Fingerprinting nonminimal Higgs sectors

After the discovery of the standard model-like Higgs boson at the LHC, the structure of the Higgs sector remains unknown. We discuss how it can be determined by the combination of direct and indirect searches for additional Higgs bosons at future collider experiments. First of all, we evaluate expected excluded regions for the mass of additional neutral Higgs bosons from direct searches at the LHC with the 14 TeV collision energy in the two Higgs doublet models with a softly broken Z(2) symmetry. Second, precision measurements of the Higgs boson couplings at future experiments can be used for the indirect search of extended Higgs sectors if the measured coupling constant with the gauge boson slightly deviates from the standard model value.
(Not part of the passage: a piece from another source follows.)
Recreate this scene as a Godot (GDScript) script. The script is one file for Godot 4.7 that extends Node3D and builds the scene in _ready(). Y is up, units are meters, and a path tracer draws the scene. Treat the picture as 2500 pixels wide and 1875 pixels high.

In particular, in the two Higgs doublet model with the softly broken discrete symmetry, there are four types of Yukawa interactions, so that they can be discriminated by measuring the pattern of deviations in Yukawa coupling constants. Furthermore, we can fingerprint various extended Higgs sectors with future precision data by detecting the pattern of deviations in the coupling constants of the standard model-like Higgs boson. We demonstrate how the pattern of deviations can be different among various Higgs sectors that predict the electroweak rho parameter to be unity, such as models with additional an isospin singlet, a doublet, triplets, or a septet. We conclude that, as long as the gauge coupling constant of the Higgs boson slightly differs from the standard model prediction but is enough to be detected at the LHC and its high-luminosity run or at the International Linear Collider, we can identify the nonminimal Higgs sector even without direct discovery of additional Higgs bosons at the LHC.